In fact, the author, in general, makes more money on a book sold on a publisher's website than they do on Amazon or Smashwords. Since the publisher makes more, they offer the author a better percentage. The money Amazon takes means the publisher makes less, so the author makes less. Often 10-20% less. And what about those .99 books? Oh, man, on Amazon, the author gets about .12. Ouch.

And that's assuming the publisher pays the author. See, this is where people get confused. If you buy a book on any website that lists the publisher as Ellora's Cave, EC gets the money. No matter what site. There's always a publisher listing somewhere in the "information" section of the book listing.

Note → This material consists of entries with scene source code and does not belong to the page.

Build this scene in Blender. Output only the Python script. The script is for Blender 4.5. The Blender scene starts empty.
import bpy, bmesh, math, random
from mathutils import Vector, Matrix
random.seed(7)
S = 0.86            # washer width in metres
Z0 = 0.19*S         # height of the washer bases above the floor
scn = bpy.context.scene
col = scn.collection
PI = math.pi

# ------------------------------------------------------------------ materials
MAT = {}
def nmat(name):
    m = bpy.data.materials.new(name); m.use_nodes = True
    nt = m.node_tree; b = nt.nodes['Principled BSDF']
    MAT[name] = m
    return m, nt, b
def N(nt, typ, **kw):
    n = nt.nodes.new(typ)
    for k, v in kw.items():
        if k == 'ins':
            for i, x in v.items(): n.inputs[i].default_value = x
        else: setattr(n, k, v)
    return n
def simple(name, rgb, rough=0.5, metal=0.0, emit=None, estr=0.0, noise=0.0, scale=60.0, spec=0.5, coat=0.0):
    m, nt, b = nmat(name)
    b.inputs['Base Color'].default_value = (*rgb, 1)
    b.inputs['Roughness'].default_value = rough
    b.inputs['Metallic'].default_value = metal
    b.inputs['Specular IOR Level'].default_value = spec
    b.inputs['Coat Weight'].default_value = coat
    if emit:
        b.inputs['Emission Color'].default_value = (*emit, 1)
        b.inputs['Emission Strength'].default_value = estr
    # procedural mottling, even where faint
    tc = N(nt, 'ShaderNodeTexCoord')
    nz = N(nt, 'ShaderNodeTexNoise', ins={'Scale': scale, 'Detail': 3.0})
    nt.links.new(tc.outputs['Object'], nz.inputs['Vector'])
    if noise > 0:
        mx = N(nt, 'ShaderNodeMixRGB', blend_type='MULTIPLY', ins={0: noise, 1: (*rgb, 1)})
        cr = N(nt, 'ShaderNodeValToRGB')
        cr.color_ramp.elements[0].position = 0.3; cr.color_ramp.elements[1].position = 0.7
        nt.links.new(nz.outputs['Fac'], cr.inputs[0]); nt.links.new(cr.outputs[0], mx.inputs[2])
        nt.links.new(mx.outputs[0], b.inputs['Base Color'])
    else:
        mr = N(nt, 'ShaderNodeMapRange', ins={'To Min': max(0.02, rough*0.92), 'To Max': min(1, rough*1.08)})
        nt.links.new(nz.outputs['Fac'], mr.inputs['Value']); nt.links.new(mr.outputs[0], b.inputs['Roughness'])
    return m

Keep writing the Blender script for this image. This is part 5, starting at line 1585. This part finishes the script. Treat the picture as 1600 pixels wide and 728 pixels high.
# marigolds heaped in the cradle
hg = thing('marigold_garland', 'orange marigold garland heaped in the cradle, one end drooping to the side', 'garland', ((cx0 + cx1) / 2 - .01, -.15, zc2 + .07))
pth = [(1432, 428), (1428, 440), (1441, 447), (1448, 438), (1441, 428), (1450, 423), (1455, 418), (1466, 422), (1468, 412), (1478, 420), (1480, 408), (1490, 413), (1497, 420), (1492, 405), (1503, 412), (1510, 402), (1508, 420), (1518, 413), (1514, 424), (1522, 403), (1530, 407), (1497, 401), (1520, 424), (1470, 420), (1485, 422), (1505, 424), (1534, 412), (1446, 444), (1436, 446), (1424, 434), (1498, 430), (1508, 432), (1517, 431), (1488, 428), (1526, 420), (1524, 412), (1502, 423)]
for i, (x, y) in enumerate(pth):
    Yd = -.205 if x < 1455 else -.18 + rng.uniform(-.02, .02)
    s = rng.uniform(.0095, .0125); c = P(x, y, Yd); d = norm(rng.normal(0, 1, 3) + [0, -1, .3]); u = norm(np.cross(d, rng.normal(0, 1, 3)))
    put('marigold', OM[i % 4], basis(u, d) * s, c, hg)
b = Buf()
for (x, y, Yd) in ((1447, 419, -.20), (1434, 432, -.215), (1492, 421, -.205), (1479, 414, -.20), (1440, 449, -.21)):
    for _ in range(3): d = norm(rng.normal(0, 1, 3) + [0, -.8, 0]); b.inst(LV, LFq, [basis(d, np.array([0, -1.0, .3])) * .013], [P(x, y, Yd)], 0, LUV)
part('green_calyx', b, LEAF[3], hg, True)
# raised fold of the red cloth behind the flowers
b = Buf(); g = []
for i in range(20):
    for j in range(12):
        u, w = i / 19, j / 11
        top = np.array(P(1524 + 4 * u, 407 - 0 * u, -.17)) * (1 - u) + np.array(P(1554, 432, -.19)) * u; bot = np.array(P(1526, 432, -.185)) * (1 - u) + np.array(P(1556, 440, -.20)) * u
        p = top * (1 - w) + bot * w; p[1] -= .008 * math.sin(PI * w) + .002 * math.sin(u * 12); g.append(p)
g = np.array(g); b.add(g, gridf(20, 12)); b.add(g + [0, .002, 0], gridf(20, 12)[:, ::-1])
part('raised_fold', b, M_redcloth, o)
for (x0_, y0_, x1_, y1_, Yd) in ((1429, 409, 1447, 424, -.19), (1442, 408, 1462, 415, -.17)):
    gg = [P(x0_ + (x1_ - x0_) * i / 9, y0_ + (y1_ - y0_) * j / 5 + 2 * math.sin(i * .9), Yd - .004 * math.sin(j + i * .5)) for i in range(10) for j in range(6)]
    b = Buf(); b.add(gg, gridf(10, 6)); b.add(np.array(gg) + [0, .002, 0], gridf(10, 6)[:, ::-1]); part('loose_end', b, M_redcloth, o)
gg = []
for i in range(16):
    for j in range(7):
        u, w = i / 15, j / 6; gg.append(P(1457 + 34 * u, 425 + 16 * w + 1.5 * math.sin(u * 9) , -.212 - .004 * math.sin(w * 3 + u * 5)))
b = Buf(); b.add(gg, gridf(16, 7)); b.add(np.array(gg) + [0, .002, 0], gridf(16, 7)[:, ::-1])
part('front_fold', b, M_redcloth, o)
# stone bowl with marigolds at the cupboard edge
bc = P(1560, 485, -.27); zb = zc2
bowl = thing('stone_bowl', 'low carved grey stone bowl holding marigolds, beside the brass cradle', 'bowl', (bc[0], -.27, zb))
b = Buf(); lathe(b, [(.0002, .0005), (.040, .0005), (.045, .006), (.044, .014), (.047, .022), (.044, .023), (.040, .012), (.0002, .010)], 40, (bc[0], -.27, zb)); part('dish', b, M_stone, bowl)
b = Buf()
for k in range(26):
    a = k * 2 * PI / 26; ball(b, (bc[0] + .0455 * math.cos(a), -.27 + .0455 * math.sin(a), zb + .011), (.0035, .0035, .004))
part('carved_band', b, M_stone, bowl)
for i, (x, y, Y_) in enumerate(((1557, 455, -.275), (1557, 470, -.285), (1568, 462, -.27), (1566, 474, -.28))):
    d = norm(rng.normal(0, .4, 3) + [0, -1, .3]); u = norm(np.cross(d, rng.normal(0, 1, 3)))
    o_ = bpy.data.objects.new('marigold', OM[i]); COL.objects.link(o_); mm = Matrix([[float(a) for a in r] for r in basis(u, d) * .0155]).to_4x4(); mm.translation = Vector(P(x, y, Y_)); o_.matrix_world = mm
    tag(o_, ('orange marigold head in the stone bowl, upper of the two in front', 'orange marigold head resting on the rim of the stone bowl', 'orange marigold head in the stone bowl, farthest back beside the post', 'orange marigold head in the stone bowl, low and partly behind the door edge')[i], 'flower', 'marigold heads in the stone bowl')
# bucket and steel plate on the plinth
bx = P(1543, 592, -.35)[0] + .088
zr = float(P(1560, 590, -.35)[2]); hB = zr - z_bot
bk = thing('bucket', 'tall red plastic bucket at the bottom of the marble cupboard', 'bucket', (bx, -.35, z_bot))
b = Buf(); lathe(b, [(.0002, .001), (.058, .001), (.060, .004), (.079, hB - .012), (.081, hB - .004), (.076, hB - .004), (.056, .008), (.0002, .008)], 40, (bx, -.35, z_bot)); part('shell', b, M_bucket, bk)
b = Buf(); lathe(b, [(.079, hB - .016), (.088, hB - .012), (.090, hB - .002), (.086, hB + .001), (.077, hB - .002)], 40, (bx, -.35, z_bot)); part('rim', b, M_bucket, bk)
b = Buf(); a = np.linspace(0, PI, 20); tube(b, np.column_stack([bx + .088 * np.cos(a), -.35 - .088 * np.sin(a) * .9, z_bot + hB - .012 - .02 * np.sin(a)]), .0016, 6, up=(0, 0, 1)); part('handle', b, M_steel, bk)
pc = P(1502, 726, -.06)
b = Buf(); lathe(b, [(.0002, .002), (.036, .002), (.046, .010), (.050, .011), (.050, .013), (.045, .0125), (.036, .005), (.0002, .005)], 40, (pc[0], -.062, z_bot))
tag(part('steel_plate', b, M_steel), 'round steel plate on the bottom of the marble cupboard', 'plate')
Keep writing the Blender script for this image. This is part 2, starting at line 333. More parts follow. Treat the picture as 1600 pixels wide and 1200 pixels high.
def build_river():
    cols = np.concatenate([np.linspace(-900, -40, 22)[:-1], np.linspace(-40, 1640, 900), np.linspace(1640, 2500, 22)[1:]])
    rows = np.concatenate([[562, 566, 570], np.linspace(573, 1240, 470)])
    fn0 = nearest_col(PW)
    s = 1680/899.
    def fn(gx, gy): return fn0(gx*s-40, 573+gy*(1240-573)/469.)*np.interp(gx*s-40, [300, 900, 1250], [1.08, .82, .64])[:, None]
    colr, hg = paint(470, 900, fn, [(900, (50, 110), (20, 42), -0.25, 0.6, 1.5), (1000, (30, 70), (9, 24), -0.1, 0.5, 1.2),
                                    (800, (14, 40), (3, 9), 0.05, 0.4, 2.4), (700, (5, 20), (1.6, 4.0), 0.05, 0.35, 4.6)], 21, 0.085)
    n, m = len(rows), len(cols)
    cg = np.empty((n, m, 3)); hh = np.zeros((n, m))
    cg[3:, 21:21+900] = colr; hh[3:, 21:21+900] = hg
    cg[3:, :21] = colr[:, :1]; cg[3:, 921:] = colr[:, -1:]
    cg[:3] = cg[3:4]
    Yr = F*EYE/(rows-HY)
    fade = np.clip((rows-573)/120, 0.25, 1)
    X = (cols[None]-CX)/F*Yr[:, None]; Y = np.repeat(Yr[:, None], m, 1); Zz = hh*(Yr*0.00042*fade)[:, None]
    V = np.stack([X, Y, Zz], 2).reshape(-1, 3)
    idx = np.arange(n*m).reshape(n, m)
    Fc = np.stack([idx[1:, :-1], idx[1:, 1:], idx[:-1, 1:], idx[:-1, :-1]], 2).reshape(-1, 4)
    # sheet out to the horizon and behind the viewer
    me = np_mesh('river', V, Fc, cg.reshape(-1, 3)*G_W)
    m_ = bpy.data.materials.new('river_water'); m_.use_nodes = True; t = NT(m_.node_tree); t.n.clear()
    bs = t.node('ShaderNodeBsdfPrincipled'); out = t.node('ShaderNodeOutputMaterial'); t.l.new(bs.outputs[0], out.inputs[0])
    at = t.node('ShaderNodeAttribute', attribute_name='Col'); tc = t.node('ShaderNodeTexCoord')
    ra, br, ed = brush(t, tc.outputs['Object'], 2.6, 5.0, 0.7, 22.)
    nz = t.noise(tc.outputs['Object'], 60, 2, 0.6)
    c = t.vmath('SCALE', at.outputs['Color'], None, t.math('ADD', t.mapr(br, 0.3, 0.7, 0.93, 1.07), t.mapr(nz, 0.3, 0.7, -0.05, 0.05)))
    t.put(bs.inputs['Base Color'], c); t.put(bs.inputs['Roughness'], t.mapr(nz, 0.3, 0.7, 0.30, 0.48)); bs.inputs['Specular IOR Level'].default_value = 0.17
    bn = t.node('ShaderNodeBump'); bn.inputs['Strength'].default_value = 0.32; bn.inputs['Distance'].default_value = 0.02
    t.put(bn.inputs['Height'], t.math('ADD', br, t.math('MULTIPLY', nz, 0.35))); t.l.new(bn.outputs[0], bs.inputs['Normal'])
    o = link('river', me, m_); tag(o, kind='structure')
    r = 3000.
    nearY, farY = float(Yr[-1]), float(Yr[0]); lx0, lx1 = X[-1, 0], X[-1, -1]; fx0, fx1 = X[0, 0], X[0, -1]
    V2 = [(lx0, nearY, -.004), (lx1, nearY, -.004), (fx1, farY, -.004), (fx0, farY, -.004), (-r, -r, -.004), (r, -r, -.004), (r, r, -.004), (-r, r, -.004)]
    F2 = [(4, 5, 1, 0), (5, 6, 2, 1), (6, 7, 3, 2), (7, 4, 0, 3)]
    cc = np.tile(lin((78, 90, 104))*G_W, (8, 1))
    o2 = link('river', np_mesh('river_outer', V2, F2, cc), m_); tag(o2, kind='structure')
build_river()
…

On Amazon it's after the blurb and the customers who bought this areas. Don't be fooled when it says Sold by Amazon Digital Services. Look for this: Publisher: Ellora's Cave Publishing Inc (February 5, 2014)

I know it's hard to tell who's doing what with as many publishers and self publishing nicknames (like my own Turtlehat Creatives) out there. But it's easy enough to see an EC book on Amazon. They might not band all their books at the top with their name anymore, but most have the ankh symbol on the top left, and some have EC under that. Then there's that publisher listing that, legally, they can't really hide.

I know some people, sadly, had new books out with this publisher and are still promoting them, so buy those EC titles at your peril. My wife, BA Tortuga, are asking people don't buy our remaining EC books ANYWHERE. EC gets the money, and we're not getting paid. I hope that helps out everyone who asked me to post about this.